Local Current Blog

Musical memories of Big V’s

Courtesy Youa Vang

Big V’s is closing this week (and immediately reopening under a new name and ownership), after four decades as a University Avenue landmark. We asked some local musicians and fans to share their Big V’s stories.

Mark Larson (The Fattenin’ Frogs, the Federales)

My best memory from Big V’s was at the first show of the Fattenin’ Frogs, which was in 2009, I believe. There was a “drunkest man in the world” man there, who was one of those types that probably spoke to every person in the bar at one point. He’d try counting in our songs for us, which threw us off a couple times, since it was at the same time I was doing that. He’d try shaking our hands while [we were] playing the song. At one point, I had to hold my drumsticks in the air to show him that my hands were not available. I did shake his hand after the song though. He wore a backwards black hat with white block lettering, that simply said, “F–K YOU,” with a sheriff’s badge partially covering the words.

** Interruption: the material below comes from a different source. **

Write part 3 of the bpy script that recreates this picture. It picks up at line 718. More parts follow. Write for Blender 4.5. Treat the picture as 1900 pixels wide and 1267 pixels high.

My favorite part was when we were in the middle of our set, and the guy just decided to crawl up and lay down on stage while we were playing a song. I don’t remember how long he stayed there, but we just kept playing the song like nothing happened. He laid there peacefully for a while, then got up and left. I think I was saving my laughter for later, because when it was brought up after the show, I laughed so hard I cried.

Martin Devaney

Some of my main memories are spending my 21st birthday on a Thursday night for a Superhopper show. A few years later we played there on New Year’s with Superhopper, Mike Gunther, and an instrumental surf rock band. Gunther showed old after-school specials on a [projector] and I think everyone in my band had our own bottle of champagne on stage. There was definitely a lot of bouncing between V’s and the Turf on nights like that, too.

Matt Mead

I’ve been frequenting Big V’s ever since I moved to the Hamline Midway neighborhood more than a year and a half ago. Big V and his wife are such incredibly welcom[ing] and warm human beings. They would often be there slinging drinks with a smile and just as often there drinking right next to you reminiscing on days past. Although their retirement is much deserved, they will be sorely missed.

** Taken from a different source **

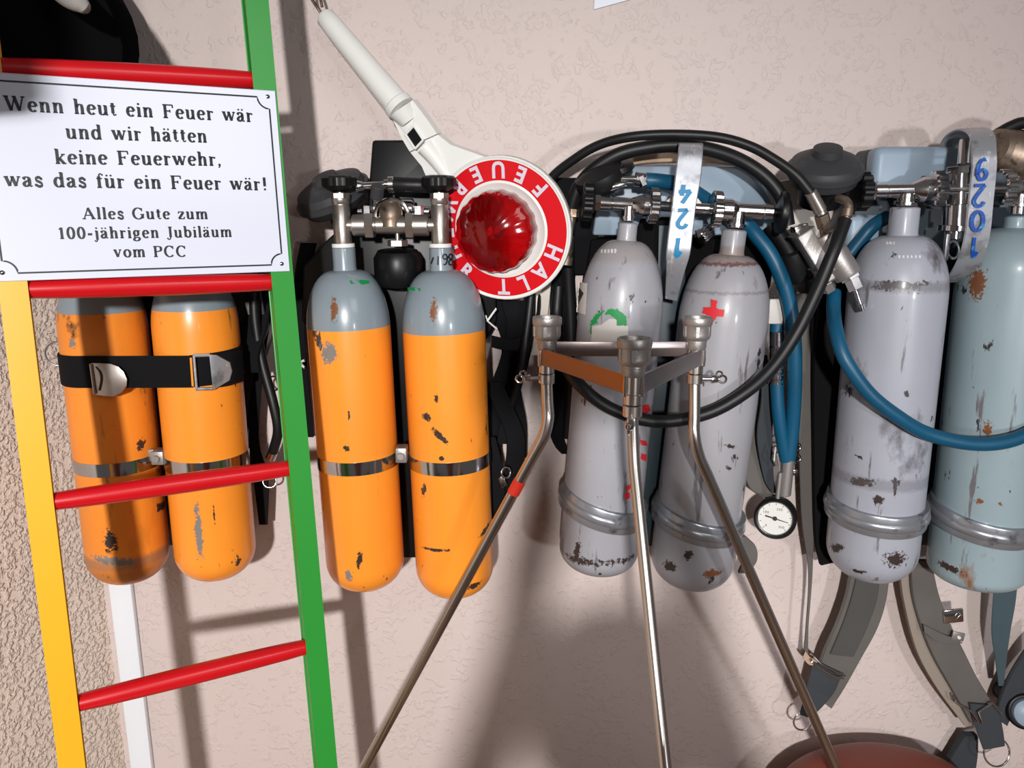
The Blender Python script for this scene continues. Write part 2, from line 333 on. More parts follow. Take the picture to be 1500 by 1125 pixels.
G = {
 'i': (.32, stem(.16, 0, X) + [d_(.15, .88)]), 'l': (.32, stem(.16, 0, 1.0)),
 'j': (.34, [l_((.18, X), (.18, -.12)), ('t', [(.05, X-.02), (.2, X-.02)]), t_((.18, -.12), (.12, -.26), (0, -.24)), d_(.01, -.2, .06), d_(.17, .88)]),
 'n': (.68, stem(.16, 0, X) + arch(.16, .5)), 'h': (.68, stem(.16, 0, 1.0) + arch(.16, .5)),
 'm': (1.0, stem(.16, 0, X) + arch(.16, .5) + arch(.5, .83)),
 'r': (.5, stem(.16, 0, X) + [t_((.18, .45), (.26, .58), (.36, .64)), d_(.4, .58, .075)]),
 'u': (.68, u_), 'ü': (.68, u_+uml), 'a': (.6, a_), 'ä': (.6, a_+uml),
 'e': (.58, [p_(ell(.3, .33, .2, .32, 8, 318)), t_((.1, .36), (.5, .36))]),
 'o': (.64, [p_(ell(.32, .33, .22, .32, 0, 360, 30))]),
 't': (.42, [l_((.18, .86), (.18, .14)), t_((.18, .14), (.24, .02), (.38, .08)), t_((.03, .64), (.36, .64))]),
 'd': (.68, [l_((.5, 1.0), (.5, 0)), ('t', [(.37, .98), (.53, .98)]), ('t', [(.5, .022), (.63, .022)]), p_(ell(.3, .33, .2, .32, 40, 320))]),
 'b': (.68, [l_((.16, 1.0), (.16, .04)), ('t', [(.03, .98), (.19, .98)]), p_(ell(.36, .33, .2, .32, 140, -140))]),
 'g': (.62, [p_(ell(.27, .42, .16, .23, 0, 360, 26)), t_((.38, .58), (.5, .66)), d_(.53, .62, .05), t_((.18, .24), (.1, .12), (.2, .05)), c_((.2, .05), (.42, .04), (.5, -.08), (.4, -.22), (.22, -.25), (.08, -.18), (.1, -.05), (.2, .03))]),
 'k': (.66, stem(.16, 0, 1.0) + [t_((.18, .26), (.5, .62)), b_((.28, .36), (.52, .02)), s_(.5, .64, .11), s_(.54, .022, .11)]),
 'w': (.92, [b_((.12, .64), (.3, .02)), t_((.3, .02), (.46, .6)), b_((.46, .64), (.64, .02)), t_((.64, .02), (.82, .64)), s_(.12, .64, .12), s_(.46, .64, .1), s_(.82, .64, .1)]),
 'v': (.64, [b_((.12, .64), (.32, .02)), t_((.32, .02), (.52, .64)), s_(.12, .64, .12), s_(.52, .64, .1)]),
 'W': (1.22, [b_((.14, .94), (.38, .02)), t_((.38, .02), (.62, .9)), b_((.6, .94), (.84, .02)), t_((.84, .02), (1.08, .94)), s_(.14, .94, .14), s_(.6, .94, .12), s_(1.08, .94, .12)]),
 'F': (.78, stem(.2, 0, .95, False) + [t_((.05, .93), (.7, .93)), t_((.68, .95), (.7, .72)), t_((.2, .5), (.5, .5)), t_((.5, .6), (.5, .4)), s_(.2, .022, .15)]),
 'f': (.42, [l_((.18, 0), (.18, .8)), t_((.18, .8), (.24, .95), (.36, .97)), d_(.39, .9, .065), t_((.03, .64), (.38, .64)), s_(.18, .022, .14)]),
 's': (.52, [('k', [(.42, .5), (.3, .64), (.13, .57), (.15, .42), (.38, .26), (.42, .1), (.26, .02), (.08, .14)]), t_((.43, .62), (.43, .46)), t_((.07, .2), (.07, .03))]),
 'z': (.56, [t_((.06, .64), (.48, .64)), t_((.06, .022), (.5, .022)), b_((.46, .62), (.08, .03)), t_((.07, .64), (.07, .48)), t_((.5, .02), (.5, .2))]),
 'A': (.95, [t_((.12, .02), (.46, .95)), b_((.44, .95), (.8, .02)), t_((.24, .32), (.64, .32)), s_(.12, .022, .13), s_(.8, .022, .15)]),
 'G': (.95, [p_(ell(.46, .48, .36, .48, 48, 322)), l_((.78, .38), (.78, .05)), s_(.76, .4, .15), t_((.74, .95), (.74, .68))]),
 'J': (.5, [l_((.3, .93), (.3, .02)), t_((.3, .02), (.22, -.16), (.06, -.14)), d_(.06, -.08, .07), s_(.3, .93, .15)]),
 'P': (.78, stem(.2, 0, .95, False) + [t_((.05, .93), (.4, .93)), c_((.38, .93), (.6, .88), (.66, .71), (.6, .54), (.38, .48)), t_((.2, .47), (.4, .47)), s_(.2, .022, .15)]),
 'C': (.88, [p_(ell(.46, .48, .36, .48, 45, 315)), t_((.74, .95), (.74, .68))]),
 '1': (.5, [l_((.26, .02), (.26, .95)), t_((.08, .78), (.24, .93)), s_(.26, .022, .14)]),
 '0': (.66, [p_(ell(.33, .48, .22, .48, 0, 360, 30))]),
 '-': (.46, [b_((.06, .36), (.38, .36))]), ',': (.3, [d_(.13, .07, .085), t_((.18, .06), (.08, -.16))]),
 '!': (.42, [l_((.22, .98), (.22, .3)), d_(.22, .07, .085)]), ' ': (.42, [])}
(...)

Jimmy Osterholt (Small Cities, Jillian Rae, Lydia Liza)

My first “real” show was at Big V’s.

Small Cities formed in 2006 — my first “real” band (excluding crappy cover bands in my hometown). We had probably 35 minutes of music written, and we were finally feeling confident enough to book a show. We knew someone who knew someone who gave us the contact info for the booker at Big V’s and booked our debut show around the holidays, probably Decemberish, 2007.

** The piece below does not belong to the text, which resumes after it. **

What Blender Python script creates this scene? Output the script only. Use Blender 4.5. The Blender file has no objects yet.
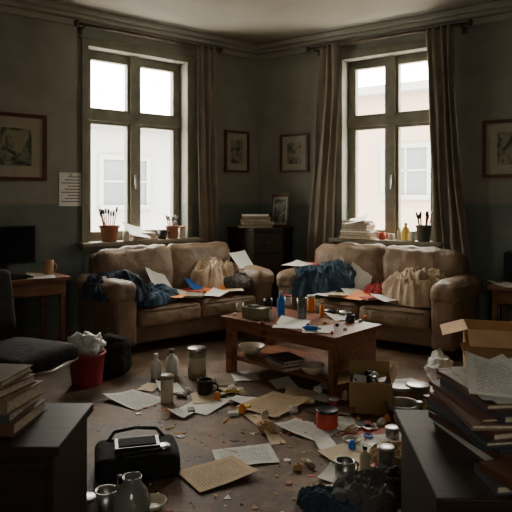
import bpy, bmesh, math, random
from mathutils import Vector, Matrix, noise
random.seed(7)
R=random.random
def U(a,b): return a+(b-a)*R()

# ---------------------------------------------------------------- materials
def _nt(name):
    m=bpy.data.materials.new(name); m.use_nodes=True
    nt=m.node_tree; b=nt.nodes['Principled BSDF']
    return m,nt,b
def N(nt,t,**k):
    n=nt.nodes.new(t)
    for a,v in k.items(): setattr(n,a,v)
    return n
def mat(name,col,rough=.6,var=.25,scale=8,bump=.0,bscale=40,metal=0,spec=.5,detail=4,sheen=0,rvar=0):
    m,nt,b=_nt(name); L=nt.links
    tc=N(nt,'ShaderNodeTexCoord')
    nz=N(nt,'ShaderNodeTexNoise'); nz.inputs['Scale'].default_value=scale; nz.inputs['Detail'].default_value=detail
    L.new(tc.outputs['Object'],nz.inputs['Vector'])
    cr=N(nt,'ShaderNodeValToRGB'); e=cr.color_ramp.elements
    e[0].position=.3; e[1].position=.7
    e[0].color=(*[c*(1-var) for c in col],1); e[1].color=(*[min(1,c*(1+var)) for c in col],1)
    L.new(nz.outputs['Fac'],cr.inputs['Fac']); L.new(cr.outputs['Color'],b.inputs['Base Color'])
    b.inputs['Roughness'].default_value=rough; b.inputs['Metallic'].default_value=metal
    b.inputs['Specular IOR Level'].default_value=spec
    if rvar:
        mr=N(nt,'ShaderNodeMapRange'); mr.inputs['To Min'].default_value=rough-rvar; mr.inputs['To Max'].default_value=rough+rvar
        L.new(nz.outputs['Fac'],mr.inputs['Value']); L.new(mr.outputs[0],b.inputs['Roughness'])
    if bump:
        n2=N(nt,'ShaderNodeTexNoise'); n2.inputs['Scale'].default_value=bscale; n2.inputs['Detail'].default_value=5
        L.new(tc.outputs['Object'],n2.inputs['Vector'])
        bp=N(nt,'ShaderNodeBump'); bp.inputs['Strength'].default_value=bump; bp.inputs['Distance'].default_value=.02
        L.new(n2.outputs['Fac'],bp.inputs['Height']); L.new(bp.outputs['Normal'],b.inputs['Normal'])
    return m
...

I was instantly intimidated when I walked into Big V’s for the first time, toting my Ibanez Soundgear five-string and SWR combo amp. The place is a dump. Like a church basement that’s just been reopened after being shuttered for the past 25 years. In observance of the holidays, there were Christmas lights strung up behind the stage, of course, in the shape of a pentagram. The sound guy hated us on sight, but being obligated, begrudgingly gave us two drink tickets each. I went to the bar to redeem what would become the first of thousands of drinks-as-payment and ordered a beer from a burly bearded dude wearing a black t-shirt with white block text that read: “F–K YOU YOU F–KING F–K.” Happy Holidays.

Amazingly, the show went great. Friends came out and clapped and cheered, and Forest Lewis howled “Indie rock!” — a howl that would become a staple at our shows (always and only howled by Forest). By the time we left, the intimidation had vanished, and I realized that this place felt familiar. This wasn’t just some gritty city dive bar, it was a friendly neighborhood dive bar just like dozens of friendly neighborhood dive bars in my hometown, populated with good-natured dirtbags just like the good-natured dirtbags I grew up with. I felt at home.

Gabriel Douglas (the 4onthefloor)

My favorite shows there always included Dance Band and/or MC/VL. The way both bands commandeered an entire dive bar into a thriving dance floor was my motivation to want to be a stellar performer in these Twin Cities.

Jake Quam (the 4onthefloor, Viva Knieval)

After moving to Midway in 2009, I was elated to find a bar that not only had games and music, but Slim Jims behind the bar. It was lust at first sight.